On the 34th ballot, 16 votes in Wisconsin switched to Garfield, who rose to a point of order. “No man has the right without the consent of the person voted for…to vote for him in this convention.” But he was gaveled down. The front-runners were stalemated, the delegates were tired and Garfield suddenly seemed like a plausible compromise. On the 35th ballot he got 50 votes; on the 36th, he took the nomination with 399.

How calculated was Garfield’s behavior? He must have known that protesting the Wisconsin shift to him would fail, because the rules stated that votes could be challenged only by a delegate from the same state. It was a good show: two speeches and a delightfully humble reluctance to be nominated.

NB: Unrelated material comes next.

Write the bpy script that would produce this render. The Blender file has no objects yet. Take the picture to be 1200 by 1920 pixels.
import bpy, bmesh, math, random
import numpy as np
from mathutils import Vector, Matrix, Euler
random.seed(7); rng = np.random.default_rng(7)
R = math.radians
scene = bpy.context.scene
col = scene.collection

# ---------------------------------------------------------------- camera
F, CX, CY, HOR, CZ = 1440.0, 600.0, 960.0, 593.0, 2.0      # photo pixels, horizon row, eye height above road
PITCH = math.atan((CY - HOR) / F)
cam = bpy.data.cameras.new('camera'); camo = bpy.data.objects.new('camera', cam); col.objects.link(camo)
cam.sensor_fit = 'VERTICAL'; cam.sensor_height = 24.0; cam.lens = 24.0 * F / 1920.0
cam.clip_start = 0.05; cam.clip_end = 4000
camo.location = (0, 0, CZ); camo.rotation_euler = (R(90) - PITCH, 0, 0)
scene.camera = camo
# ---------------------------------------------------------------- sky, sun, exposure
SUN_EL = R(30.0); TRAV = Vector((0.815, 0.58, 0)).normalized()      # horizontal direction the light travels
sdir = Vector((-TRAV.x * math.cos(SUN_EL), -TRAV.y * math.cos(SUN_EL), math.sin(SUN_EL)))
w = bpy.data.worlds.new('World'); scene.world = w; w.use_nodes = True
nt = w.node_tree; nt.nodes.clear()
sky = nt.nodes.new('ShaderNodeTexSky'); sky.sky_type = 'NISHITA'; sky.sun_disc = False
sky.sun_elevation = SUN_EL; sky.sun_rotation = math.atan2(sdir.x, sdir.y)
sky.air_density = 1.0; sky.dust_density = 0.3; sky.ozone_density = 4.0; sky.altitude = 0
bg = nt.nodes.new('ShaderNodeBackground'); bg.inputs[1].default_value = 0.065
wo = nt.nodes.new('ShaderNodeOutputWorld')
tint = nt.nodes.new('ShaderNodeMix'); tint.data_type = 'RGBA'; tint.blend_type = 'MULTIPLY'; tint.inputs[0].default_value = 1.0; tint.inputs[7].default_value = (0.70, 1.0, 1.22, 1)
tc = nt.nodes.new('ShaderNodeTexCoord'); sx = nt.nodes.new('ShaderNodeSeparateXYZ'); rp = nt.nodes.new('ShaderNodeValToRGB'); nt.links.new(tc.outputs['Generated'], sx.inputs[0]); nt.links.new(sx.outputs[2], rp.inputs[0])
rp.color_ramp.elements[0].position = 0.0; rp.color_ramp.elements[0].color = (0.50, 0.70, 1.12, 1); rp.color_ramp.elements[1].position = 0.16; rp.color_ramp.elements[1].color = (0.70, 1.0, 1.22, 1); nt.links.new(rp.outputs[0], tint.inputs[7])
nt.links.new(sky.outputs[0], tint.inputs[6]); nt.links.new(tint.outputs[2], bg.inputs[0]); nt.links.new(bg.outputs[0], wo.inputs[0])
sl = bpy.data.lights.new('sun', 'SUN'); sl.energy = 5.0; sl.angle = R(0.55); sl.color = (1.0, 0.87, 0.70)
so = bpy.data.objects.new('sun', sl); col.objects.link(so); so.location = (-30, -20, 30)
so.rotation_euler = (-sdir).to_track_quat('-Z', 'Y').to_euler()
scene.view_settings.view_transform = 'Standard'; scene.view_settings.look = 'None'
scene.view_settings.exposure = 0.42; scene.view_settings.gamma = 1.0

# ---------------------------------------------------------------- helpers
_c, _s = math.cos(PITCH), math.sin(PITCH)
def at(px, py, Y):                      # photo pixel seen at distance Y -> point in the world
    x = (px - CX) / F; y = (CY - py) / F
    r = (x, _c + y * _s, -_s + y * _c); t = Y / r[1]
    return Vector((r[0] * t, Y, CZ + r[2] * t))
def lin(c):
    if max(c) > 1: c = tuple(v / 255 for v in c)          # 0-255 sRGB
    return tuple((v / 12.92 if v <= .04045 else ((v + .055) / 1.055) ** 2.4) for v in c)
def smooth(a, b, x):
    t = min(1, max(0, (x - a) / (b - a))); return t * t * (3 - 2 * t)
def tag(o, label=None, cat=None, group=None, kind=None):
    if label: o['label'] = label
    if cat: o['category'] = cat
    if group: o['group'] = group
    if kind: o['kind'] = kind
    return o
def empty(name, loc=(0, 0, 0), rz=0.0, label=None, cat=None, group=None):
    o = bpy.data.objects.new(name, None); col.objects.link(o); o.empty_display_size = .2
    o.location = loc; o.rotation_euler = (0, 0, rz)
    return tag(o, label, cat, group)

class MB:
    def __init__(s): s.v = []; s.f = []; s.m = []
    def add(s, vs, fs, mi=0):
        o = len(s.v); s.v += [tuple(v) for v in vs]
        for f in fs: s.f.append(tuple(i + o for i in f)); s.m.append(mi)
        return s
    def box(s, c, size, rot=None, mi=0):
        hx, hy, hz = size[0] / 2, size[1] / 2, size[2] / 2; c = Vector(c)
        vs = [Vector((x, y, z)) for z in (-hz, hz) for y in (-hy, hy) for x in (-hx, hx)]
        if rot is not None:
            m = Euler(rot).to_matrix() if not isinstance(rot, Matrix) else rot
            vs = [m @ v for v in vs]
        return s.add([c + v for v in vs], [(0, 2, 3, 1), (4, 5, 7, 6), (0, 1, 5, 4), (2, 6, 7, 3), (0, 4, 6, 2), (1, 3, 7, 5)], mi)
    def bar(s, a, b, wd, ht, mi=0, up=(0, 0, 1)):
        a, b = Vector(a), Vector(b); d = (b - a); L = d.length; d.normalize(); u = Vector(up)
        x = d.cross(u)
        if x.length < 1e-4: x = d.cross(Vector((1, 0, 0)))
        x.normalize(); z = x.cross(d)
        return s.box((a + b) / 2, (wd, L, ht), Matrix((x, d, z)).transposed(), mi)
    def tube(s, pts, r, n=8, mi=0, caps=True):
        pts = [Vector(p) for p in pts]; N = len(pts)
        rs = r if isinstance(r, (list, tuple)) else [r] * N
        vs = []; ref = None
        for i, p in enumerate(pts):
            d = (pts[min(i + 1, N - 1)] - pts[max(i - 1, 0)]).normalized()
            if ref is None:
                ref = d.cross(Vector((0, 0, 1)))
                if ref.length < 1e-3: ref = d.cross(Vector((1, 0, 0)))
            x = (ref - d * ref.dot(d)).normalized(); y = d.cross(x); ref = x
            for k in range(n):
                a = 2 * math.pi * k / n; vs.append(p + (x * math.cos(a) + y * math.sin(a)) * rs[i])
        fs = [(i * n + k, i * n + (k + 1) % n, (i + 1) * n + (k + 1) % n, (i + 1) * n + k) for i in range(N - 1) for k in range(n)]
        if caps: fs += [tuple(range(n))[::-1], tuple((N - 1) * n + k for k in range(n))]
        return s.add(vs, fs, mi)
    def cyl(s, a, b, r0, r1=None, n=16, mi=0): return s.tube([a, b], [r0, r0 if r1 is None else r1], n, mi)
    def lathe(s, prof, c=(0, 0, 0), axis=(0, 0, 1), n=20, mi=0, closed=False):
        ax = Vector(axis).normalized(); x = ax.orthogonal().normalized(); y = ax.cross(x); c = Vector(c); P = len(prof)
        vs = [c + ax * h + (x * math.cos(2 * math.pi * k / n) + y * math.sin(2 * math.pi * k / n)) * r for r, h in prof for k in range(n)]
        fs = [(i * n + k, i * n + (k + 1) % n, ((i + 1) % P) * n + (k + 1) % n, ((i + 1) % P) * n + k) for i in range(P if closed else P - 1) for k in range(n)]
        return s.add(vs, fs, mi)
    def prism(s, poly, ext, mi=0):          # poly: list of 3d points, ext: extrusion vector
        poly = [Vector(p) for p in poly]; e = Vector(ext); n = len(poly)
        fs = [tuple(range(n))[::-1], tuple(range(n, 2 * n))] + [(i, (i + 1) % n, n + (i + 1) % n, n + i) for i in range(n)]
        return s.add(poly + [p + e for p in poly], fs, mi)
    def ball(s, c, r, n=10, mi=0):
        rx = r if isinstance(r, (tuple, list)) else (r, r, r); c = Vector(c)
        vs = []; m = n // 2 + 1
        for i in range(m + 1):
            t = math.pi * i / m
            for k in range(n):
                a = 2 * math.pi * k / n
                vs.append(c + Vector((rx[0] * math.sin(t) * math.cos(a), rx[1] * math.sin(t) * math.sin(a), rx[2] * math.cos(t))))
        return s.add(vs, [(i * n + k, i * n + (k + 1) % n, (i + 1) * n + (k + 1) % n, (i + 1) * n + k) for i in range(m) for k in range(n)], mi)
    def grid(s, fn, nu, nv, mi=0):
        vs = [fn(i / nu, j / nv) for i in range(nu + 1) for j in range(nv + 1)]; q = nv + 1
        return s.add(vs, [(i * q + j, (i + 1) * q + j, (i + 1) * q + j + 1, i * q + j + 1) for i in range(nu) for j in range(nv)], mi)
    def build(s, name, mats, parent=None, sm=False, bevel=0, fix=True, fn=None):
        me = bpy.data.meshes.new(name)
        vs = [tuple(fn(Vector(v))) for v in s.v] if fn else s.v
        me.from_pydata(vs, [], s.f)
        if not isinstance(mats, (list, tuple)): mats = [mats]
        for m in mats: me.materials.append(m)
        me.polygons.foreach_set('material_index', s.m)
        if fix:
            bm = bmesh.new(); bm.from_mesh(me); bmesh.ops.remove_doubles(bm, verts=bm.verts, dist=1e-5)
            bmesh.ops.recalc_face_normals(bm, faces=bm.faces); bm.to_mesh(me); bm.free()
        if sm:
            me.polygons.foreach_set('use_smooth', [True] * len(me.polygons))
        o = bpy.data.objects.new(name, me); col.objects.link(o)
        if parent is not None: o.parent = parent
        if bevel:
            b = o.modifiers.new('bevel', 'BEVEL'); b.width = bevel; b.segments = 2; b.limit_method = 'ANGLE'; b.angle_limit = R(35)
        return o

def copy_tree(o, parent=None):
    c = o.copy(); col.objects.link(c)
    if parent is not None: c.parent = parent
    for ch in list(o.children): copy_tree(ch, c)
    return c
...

Yet in victory he seemed ambivalent, saying he would “rather be shot to death.” He might have been more careful about what he wished for: Eight months after the election, he was shot by a lunatic who wanted to be the U.S. consul in Paris and died two months later.

Michele Bachmann cannot feign coyness. A modern presidential candidate has to run a gantlet of primaries and caucuses, schmoozing supporters and raising money for months in advance. Nor could she sneak around Pawlenty as Garfield slipped past Sherman. The two fought it out (Pawlenty left the race in August). Bachmann has followed Garfield’s lead by raising her rhetorical profile—not in the name of open conventions or the party’s welfare, but as the champion of hard-line conservatism.

The main lesson of the Garfield story is that Bachmann’s task may be quixotic. Garfield won only because his rivals ground each other down, leaving a void freakishly suited to his situation.

Of course, Bachmann can wait. At 55, she is young enough to run again, and if she becomes vice president, or even a losing vice presidential candidate, she could sidestep the curse of the House.